A conservative Twitter account called “Save Our Harpo,” devoted to criticizing the state Democratic Party chairman, said: “People need to cut @Bakari_Sellers some slack. It’s not like he’s @vickforcongress.”

Even blogger Will Folks, who never has met a scandal that he did not like, wrote Sellers’ arrest was “practically a non-event.”

The Buzz can’t help but ask: Where was all of this goodwill when state Rep. Ted Vick, D-Chesterfield, was arrested for drunken driving? Where was the “everybody makes mistakes” argument when state Rep. Kris Crawford, R-Florence, was convicted of tax evasion? Why was the guilty plea of state Rep. Harold Mitchell, D-Spartanburg, for failing to pay taxes not dismissed as a “non-event”? All three were excoriated (but remain in the Legislature).

The answer, as in most things in life, goes back to high school.

Sellers is popular at the State House.

And for good reason. He is smart, funny and level-headed. He is good at his job. And, yes, The Buzz adamantly believes Sellers is “innocent until proven guilty.” But if the standard in South Carolina when a politician screws up is to throw bombs, Sellers should not get a free pass.

Maybe things are changing.

As S.C. Republican operative Joel Sawyer quipped on Pub Politics last week: “Only a hit job on a well-liked guy can bring Democrats and Republicans together.”

State Rep. Chip Limehouse isn’t aging well

The Buzz couldn’t help but notice last week that state Rep. Chip Limehouse, R-Charleston, is getting shorter, older and balder.

On Monday, a House Budget subcommittee met to decide what provisos should be in the 2013-14 budget.
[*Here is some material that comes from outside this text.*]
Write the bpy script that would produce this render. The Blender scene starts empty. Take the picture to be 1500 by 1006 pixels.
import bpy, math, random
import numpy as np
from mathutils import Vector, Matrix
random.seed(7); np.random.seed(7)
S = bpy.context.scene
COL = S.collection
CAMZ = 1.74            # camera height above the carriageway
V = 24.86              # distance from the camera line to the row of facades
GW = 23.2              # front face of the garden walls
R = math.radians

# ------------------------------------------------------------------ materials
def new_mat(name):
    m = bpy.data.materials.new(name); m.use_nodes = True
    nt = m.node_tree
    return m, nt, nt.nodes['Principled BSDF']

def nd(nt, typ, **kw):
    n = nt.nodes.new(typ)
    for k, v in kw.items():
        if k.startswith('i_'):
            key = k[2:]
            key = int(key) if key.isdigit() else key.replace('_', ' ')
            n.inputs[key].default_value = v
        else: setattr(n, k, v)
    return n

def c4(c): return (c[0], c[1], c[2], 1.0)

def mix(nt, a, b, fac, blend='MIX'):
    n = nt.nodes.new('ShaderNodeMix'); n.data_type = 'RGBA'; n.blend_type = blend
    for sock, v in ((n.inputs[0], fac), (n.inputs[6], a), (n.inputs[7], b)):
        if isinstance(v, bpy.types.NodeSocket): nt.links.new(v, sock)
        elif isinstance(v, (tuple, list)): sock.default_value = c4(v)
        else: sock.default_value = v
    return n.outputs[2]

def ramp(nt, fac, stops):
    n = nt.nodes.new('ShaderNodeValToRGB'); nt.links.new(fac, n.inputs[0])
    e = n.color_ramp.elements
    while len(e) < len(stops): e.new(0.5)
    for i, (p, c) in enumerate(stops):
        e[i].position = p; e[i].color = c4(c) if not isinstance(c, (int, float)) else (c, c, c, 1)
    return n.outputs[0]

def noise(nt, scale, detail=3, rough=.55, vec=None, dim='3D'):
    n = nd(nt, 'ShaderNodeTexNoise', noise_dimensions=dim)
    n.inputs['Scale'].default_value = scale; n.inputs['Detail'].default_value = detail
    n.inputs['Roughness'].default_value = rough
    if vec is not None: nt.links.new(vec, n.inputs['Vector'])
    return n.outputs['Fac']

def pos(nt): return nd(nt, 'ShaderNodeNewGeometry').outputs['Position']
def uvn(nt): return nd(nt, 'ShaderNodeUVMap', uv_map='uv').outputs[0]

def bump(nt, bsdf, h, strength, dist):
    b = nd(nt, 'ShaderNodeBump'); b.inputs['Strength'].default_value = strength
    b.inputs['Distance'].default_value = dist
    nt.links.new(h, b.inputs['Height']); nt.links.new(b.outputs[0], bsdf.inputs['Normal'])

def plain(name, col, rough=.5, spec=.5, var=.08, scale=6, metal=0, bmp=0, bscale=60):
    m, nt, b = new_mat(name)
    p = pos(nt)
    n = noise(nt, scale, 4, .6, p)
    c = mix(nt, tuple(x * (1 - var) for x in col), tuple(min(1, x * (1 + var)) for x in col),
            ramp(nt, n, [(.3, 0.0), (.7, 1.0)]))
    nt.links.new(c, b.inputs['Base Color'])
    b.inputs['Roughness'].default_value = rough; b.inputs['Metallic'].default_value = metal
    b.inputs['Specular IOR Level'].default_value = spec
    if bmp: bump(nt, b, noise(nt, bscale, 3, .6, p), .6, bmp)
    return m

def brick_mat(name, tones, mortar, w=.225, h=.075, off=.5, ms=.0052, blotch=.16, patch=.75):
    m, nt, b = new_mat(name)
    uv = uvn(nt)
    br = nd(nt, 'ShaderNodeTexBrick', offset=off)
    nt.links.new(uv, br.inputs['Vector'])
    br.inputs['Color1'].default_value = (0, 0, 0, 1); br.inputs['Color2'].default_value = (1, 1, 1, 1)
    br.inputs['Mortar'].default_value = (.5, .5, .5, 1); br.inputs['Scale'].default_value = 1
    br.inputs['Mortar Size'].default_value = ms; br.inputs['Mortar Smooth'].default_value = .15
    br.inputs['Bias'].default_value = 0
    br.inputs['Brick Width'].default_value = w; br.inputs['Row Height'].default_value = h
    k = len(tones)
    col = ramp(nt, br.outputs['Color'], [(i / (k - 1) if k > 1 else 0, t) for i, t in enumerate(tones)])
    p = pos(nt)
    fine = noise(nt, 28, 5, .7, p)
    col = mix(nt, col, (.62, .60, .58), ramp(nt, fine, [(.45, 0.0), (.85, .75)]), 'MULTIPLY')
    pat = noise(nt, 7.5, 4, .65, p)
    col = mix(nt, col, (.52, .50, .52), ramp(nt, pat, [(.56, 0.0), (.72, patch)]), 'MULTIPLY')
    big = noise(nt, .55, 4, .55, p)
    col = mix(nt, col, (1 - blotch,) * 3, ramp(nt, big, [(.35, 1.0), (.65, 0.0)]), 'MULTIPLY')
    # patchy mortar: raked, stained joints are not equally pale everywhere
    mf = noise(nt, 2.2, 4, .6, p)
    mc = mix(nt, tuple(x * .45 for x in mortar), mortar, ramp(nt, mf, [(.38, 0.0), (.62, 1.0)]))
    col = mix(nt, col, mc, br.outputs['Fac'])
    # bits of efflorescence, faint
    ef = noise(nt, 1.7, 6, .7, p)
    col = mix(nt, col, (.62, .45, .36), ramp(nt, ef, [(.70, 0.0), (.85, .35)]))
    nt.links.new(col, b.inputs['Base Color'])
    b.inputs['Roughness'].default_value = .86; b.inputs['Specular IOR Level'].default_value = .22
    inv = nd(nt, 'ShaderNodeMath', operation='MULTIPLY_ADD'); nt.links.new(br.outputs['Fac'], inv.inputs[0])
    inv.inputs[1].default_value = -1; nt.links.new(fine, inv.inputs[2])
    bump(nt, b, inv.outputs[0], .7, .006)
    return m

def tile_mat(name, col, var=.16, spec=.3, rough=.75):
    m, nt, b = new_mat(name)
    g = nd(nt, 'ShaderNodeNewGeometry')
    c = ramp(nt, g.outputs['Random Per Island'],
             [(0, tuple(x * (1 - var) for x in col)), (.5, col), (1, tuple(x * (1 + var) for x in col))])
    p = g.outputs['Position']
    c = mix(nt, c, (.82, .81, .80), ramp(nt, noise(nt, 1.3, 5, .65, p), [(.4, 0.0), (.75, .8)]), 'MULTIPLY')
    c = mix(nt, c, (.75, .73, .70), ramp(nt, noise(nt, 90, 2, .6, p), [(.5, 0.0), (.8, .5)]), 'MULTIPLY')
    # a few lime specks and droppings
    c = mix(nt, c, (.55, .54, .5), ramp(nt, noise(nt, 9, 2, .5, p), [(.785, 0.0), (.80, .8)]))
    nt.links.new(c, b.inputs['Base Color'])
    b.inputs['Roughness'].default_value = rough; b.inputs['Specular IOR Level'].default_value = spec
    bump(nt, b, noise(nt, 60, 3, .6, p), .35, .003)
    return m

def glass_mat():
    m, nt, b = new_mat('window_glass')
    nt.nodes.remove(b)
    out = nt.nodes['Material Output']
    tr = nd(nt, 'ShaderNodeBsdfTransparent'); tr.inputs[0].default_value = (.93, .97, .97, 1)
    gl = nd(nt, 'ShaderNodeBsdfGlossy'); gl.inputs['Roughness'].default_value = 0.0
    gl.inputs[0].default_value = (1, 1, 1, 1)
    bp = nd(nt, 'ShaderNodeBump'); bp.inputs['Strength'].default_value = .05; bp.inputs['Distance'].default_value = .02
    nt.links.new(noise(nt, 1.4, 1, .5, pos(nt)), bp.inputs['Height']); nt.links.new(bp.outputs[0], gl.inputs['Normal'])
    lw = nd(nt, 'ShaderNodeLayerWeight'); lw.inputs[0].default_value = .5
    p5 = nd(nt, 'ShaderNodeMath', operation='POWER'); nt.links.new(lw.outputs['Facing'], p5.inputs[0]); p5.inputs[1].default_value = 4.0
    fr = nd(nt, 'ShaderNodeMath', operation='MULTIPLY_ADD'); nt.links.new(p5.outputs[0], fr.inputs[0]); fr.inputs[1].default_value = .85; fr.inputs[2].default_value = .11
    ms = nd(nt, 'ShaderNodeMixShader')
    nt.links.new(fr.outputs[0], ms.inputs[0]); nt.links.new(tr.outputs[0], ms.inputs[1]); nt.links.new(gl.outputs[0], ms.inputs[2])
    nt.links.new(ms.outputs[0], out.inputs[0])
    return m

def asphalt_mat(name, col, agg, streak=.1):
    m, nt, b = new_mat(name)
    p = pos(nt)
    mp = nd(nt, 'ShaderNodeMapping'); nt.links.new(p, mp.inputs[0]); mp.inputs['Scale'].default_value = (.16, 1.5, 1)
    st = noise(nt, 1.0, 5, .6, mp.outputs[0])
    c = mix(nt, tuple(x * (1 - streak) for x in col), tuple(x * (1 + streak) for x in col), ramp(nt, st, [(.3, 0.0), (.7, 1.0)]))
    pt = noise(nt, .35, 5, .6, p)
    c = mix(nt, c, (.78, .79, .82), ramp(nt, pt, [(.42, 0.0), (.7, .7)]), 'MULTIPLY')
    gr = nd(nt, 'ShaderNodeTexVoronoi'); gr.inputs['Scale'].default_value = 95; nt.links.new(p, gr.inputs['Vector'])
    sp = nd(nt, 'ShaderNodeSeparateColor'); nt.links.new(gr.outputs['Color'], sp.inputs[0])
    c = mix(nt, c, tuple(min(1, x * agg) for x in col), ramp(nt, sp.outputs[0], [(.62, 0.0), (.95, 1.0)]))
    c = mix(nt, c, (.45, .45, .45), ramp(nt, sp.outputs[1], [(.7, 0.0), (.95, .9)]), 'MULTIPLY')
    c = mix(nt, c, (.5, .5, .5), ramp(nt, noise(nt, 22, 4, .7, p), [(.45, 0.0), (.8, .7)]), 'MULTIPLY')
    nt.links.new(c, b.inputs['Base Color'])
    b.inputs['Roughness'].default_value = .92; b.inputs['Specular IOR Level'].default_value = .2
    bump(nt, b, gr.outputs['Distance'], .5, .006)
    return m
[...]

A proviso, a very powerful legislative tool, is a temporary law that directs how to spend state money. (Think of it as the legislative equivalent of a congressional earmark.)

Limehouse, a member of the proviso subcommittee, skipped the meeting. Instead, he sent state Rep. B.R. Skelton, R-Pickens – who is short, older and balder – to take his place.

“My name is Chip,” Skelton jokingly said during the meeting.

House members were on furlough last week, and the proviso meeting was on Monday, a day that lawmakers traditionally don’t conduct state business. But, more importantly, the Buzz suspects, Limehouse is running for Congress, competing against 15 other Republicans in the 1st District primary that is a month away.

Limehouse politely declined to tell The Buzz why he skipped the proviso meeting, saying only what he did is “allowed within our rules” and he had “some other business I was working on.”

Paul Thurmond’s ‘no-door’ policy

State Sen. Paul Thurmond, R-Charleston, is taking the “open-door” policy to a new level – he has a “no-door” policy.

Thurmond, the son of the late U.S. Sen. Strom Thurmond, R-Edgefield, had the door removed from his state Senate office.

“I don’t think I need to have private conversations in the public’s office,” he said. “I’m trying to do the people’s business. ... Really, there is no reason to have a private conversation.”

That is funny because the state Senate is nothing but private conversations. Most of the deals get struck in a back room.

But maybe Thurmond is trying to change that.

We just have one request: leave the doors on the bathrooms.

There is only so much transparency Buzz can take.

Buzz bites

Former S.C. First Lady Jenny Sanford told The North Shore (Ill.) Weekend last week that she has learned how to cook grits (“They’re pretty easy”) and that “you never say never” about running for Congress. Stay tuned? ... Lt. Gov. Glenn McConnell, R-Charleston, introduced a regulatory reform package last week. The only problem? He released it the day after Gov. Nikki Haley, R-Lexington, released her plan, so no one listened ... While Republicans have 16 candidates to choose from in South Carolina’s 1st District congressional race, Democrats’ choices are down to just two after Martin Skelly dropped out of the race to endorse Elizabeth Colbert Busch. (U.S. Rep. Jim Clyburn, D-Columbia, endorsed Busch, better known as the sister of comedian Stephen Colbert, on Saturday. Charleston Mayor Joe Riley did the same earlier in the week.)